Bendoro adalah seorang Jawa yang bekerja pada (administrasi) Belanda. Karena memiliki jabatan tinggi, ia dipanggil Bendoro. Meki belum menikah, ia sudah memiliki beberapa anak yang bila laki-laki kesemuanya dipanggil Agus (Gus). Anak-anak itu lahir dari perempuan-perempuan desa yang dipinangnya, seperti halnya Gadis Pantai, yang sebenarnya merupakan perempuan pelayan “kebutuhan” seksualnya, sebelum bendoro itu memutuskan untuk menikah dengan perempuan yang sederajat dengannya. Untuk beberapa saat, Gadis Pantai tak menyadari ini. Gadis Pantai merasa menjadi istri Bendoro, dan Bendoro memang berlaku baik padanya. Ia bahagia.
Memasuki tahun ketiga, Gadis Pantai hamil. Sayang, (mohon maaf untuk menyebut kata ini) anaknya perempuan. Bendoro tak suka dan menceraikan Gadis Pantai. Gadis Pantai pun pulang kampung bersama ayahnya, tanpa anaknya. Namun, menjelang sampai kampung, ia memutuskan untuk pergi ke kota (sesekali mengintip keberadaan anaknya dari dokar karena setelah diceraikan Bendoro ia dilarang ke kota, apalagi melihat anaknya) lalu ke selatan, ke Blora…

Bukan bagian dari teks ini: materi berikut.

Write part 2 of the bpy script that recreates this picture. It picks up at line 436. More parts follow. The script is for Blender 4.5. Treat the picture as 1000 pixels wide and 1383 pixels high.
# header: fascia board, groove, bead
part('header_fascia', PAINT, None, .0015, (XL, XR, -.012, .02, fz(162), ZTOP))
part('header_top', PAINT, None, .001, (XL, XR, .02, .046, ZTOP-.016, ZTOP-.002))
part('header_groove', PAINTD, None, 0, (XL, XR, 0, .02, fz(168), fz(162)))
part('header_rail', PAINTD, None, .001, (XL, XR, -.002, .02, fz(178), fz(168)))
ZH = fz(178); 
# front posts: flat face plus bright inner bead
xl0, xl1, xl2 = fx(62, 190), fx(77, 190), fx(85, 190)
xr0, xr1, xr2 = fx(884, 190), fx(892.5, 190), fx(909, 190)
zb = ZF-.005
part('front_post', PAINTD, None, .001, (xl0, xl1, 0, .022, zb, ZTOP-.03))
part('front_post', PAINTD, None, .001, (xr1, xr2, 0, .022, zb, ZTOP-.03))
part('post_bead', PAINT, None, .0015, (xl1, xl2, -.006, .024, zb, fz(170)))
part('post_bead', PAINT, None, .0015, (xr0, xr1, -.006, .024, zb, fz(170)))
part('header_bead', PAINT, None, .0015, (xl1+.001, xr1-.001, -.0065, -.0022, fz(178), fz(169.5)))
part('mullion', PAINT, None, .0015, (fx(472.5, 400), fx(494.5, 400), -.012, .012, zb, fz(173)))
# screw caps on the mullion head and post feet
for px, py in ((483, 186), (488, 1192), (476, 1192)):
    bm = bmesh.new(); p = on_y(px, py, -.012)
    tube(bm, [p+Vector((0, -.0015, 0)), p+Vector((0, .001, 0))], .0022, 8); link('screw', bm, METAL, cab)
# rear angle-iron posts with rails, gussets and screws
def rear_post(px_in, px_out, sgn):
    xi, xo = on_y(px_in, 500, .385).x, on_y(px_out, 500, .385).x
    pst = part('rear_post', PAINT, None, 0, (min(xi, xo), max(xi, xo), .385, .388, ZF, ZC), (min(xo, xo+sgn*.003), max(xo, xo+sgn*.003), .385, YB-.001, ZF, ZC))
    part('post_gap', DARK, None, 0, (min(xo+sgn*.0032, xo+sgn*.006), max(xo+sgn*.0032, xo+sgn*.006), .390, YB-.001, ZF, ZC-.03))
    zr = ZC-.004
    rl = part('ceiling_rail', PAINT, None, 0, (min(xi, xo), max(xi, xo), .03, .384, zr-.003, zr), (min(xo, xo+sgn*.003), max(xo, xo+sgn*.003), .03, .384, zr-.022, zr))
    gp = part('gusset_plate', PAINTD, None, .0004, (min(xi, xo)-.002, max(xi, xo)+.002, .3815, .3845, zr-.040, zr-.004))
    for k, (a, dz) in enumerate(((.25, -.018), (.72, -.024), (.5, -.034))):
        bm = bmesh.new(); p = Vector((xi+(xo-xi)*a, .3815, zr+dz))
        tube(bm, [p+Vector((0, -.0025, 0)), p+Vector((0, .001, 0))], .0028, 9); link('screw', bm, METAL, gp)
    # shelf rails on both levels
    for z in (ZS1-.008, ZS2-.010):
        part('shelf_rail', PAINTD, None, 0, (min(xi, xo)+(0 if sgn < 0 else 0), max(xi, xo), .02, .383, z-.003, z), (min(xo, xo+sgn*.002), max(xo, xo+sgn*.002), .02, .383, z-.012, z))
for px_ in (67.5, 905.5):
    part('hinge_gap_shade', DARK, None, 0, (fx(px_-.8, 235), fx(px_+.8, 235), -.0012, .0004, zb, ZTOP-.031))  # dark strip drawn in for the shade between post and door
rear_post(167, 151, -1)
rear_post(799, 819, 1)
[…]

Roman ini berhenti di sini. Tak ada yang tahu kisah berikutnya karena roman yang sejatinya trilogi ini, dua buku lanjutannya raib ditelan keganasan kuasa, kepicikan pikir, dan kekerdilan tradisi aksara disebabkan oleh vandalisme Angkatan Darat. Meski begitu, buku Gadis Pantai ini mengkritik dengan sangat tajam, tradisi feodalisme Jawa di era kolonial Belanda yang jauh dari kedalaman budi dan keluasan pikir. Pesan yang mengingatkan bahwa nenek moyang kita adalah pelaut juga menjadi nilai plus roman ini. Seperti juga dalam karya-karyanya yang lain, Pramoedya Ananta Toer selalu “menyadarkan."